→ **REQUIREMENT**: Search the material for the word "Write" and report each line where it turns up.

→ **EXTRACTED INFORMATION**:
= = = =

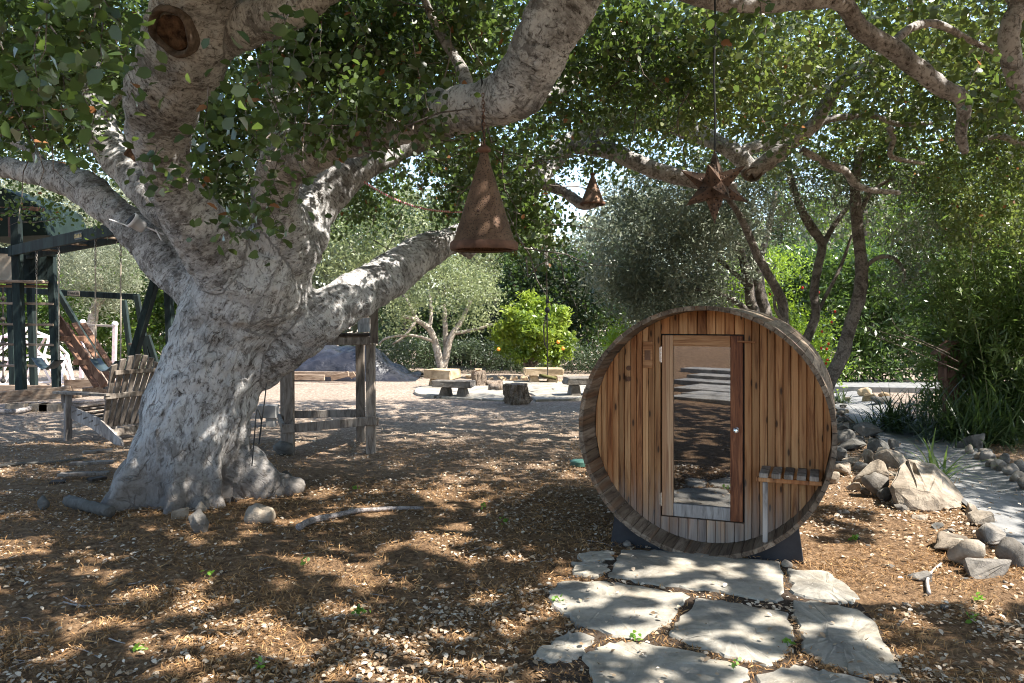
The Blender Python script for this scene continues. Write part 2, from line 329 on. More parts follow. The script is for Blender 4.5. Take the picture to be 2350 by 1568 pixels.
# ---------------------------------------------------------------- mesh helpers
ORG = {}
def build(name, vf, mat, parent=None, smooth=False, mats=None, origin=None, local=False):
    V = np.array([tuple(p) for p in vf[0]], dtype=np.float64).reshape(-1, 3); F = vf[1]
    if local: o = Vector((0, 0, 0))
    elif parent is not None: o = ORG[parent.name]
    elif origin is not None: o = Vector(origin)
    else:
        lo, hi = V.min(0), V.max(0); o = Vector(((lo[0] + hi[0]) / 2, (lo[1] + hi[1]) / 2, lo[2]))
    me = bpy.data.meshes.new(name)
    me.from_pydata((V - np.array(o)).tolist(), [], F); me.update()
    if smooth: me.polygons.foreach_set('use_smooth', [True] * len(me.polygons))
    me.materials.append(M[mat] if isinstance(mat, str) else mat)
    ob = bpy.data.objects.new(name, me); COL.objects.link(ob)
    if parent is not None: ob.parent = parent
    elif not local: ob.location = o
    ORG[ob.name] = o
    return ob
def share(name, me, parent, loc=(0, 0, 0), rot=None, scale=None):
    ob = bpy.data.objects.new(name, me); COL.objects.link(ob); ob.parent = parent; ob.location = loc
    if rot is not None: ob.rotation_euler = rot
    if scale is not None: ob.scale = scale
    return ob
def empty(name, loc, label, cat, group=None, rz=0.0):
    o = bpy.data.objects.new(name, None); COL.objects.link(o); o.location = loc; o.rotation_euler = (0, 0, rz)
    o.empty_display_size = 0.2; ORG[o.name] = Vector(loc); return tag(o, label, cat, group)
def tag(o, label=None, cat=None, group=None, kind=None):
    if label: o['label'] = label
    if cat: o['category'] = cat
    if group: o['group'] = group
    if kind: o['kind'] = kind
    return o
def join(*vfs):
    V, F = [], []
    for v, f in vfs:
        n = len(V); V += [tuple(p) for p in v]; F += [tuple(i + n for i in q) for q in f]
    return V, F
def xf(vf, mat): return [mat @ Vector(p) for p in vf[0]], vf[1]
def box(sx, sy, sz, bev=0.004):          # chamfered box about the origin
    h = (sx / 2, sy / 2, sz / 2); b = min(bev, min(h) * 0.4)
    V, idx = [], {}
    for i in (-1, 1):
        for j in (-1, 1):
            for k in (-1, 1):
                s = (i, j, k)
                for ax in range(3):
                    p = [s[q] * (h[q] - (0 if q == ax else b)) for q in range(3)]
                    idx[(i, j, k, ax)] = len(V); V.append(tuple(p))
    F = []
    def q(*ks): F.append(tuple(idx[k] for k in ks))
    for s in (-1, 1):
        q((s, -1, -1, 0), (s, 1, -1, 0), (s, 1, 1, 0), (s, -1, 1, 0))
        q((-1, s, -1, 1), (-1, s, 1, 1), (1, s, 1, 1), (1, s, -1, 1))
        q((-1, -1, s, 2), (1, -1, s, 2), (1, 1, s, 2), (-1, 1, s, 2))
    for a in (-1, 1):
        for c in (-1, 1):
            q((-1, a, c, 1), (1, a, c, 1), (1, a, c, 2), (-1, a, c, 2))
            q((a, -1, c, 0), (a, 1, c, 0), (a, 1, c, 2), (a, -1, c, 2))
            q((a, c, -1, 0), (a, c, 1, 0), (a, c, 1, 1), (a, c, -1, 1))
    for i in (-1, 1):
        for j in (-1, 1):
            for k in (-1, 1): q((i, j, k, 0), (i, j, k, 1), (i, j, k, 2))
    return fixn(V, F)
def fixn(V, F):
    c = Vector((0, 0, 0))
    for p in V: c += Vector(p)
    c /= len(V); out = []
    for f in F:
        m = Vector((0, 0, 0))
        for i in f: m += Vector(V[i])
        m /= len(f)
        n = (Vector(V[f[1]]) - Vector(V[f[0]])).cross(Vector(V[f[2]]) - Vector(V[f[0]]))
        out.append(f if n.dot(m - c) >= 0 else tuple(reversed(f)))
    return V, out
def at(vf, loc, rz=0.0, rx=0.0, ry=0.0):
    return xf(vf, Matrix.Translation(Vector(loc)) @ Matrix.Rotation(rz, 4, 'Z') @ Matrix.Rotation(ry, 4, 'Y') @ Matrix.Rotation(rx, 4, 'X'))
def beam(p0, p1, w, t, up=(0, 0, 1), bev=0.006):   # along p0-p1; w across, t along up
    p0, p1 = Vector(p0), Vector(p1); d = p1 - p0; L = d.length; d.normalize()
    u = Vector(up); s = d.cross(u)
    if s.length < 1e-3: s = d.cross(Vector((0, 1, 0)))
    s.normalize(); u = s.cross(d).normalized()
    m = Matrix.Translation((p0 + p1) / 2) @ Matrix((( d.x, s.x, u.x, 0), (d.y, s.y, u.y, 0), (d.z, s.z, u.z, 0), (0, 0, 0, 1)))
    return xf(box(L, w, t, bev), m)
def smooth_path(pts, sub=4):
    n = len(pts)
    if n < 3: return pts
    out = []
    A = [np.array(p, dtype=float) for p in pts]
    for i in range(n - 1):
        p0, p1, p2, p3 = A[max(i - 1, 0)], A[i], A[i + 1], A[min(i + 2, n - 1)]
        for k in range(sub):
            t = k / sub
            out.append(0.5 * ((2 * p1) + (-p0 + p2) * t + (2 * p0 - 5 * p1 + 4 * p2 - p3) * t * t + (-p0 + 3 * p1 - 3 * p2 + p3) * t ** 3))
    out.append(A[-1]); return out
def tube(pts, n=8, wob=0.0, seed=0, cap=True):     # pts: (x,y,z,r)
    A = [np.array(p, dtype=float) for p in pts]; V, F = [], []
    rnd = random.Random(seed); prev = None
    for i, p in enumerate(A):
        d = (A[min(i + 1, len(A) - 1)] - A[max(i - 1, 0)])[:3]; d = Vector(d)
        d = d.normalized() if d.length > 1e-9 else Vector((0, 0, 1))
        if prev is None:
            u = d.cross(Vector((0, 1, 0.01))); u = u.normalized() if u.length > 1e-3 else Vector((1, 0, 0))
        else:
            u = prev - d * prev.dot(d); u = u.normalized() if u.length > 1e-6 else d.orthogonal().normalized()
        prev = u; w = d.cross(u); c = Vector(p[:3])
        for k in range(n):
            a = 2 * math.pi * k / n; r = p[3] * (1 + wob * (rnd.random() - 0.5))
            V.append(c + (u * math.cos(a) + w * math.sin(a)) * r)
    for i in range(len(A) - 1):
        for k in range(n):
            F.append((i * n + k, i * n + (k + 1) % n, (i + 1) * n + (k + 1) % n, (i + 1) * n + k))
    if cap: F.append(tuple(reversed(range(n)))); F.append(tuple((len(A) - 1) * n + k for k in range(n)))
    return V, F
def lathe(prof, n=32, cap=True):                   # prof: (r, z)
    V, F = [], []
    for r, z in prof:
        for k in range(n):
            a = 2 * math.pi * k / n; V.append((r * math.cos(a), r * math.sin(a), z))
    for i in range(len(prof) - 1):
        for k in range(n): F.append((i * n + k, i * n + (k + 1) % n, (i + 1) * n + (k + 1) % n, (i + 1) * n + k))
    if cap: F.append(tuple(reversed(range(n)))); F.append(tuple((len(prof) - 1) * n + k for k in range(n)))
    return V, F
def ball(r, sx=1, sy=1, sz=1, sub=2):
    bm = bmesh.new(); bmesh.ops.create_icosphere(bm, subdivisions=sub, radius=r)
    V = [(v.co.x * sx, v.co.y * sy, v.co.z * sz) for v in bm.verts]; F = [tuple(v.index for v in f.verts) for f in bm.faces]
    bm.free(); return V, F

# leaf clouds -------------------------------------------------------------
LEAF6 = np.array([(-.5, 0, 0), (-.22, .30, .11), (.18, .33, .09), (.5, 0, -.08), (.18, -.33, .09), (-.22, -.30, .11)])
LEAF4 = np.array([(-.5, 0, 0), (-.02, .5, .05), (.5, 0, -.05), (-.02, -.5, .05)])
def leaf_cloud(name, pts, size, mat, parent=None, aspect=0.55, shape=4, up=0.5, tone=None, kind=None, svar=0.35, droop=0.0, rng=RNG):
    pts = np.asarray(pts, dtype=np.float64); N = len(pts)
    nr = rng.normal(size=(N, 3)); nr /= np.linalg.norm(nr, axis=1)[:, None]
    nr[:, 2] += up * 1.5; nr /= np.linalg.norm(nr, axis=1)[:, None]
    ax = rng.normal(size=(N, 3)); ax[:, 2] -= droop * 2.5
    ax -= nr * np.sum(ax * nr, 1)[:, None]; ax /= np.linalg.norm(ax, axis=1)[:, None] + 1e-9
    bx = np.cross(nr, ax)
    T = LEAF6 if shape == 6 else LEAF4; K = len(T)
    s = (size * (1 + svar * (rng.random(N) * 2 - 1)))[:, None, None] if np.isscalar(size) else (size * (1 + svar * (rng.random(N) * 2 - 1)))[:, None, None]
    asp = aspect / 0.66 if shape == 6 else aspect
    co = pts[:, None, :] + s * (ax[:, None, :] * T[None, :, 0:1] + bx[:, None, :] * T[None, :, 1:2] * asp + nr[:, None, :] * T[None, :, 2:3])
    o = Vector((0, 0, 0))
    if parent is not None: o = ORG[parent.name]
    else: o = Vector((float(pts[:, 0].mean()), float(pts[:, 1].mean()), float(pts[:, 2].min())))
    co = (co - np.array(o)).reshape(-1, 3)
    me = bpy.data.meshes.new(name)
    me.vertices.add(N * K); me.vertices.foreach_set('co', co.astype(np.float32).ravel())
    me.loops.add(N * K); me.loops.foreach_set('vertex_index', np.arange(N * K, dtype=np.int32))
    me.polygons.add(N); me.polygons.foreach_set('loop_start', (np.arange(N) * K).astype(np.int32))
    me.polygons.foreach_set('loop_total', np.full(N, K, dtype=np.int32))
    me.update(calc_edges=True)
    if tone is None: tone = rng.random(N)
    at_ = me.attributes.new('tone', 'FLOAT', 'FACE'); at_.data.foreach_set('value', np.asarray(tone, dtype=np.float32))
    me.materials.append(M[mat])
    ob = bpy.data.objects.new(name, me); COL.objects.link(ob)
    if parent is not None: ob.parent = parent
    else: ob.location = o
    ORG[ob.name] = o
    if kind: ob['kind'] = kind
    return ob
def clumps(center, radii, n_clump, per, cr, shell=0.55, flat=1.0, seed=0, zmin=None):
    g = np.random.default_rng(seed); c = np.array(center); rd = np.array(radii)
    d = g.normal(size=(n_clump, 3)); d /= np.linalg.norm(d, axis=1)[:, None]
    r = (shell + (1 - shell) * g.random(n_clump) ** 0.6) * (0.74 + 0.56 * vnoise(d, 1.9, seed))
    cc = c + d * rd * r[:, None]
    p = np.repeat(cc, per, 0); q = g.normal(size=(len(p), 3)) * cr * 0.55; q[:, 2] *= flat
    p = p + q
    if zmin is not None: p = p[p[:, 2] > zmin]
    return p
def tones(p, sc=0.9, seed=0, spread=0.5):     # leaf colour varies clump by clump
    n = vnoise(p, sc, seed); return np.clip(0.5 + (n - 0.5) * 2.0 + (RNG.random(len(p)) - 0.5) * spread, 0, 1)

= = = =

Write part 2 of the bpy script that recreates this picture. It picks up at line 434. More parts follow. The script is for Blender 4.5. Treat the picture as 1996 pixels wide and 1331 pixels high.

= = = =

→ **EXERCISE RESULT**:
The Blender Python script for this scene continues. Write part 2, from line 329 on. More parts follow. The script is for Blender 4.5. Take the picture to be 2350 by 1568 pixels.
Write part 2 of the bpy script that recreates this picture. It picks up at line 434. More parts follow. The script is for Blender 4.5. Treat the picture as 1996 pixels wide and 1331 pixels high.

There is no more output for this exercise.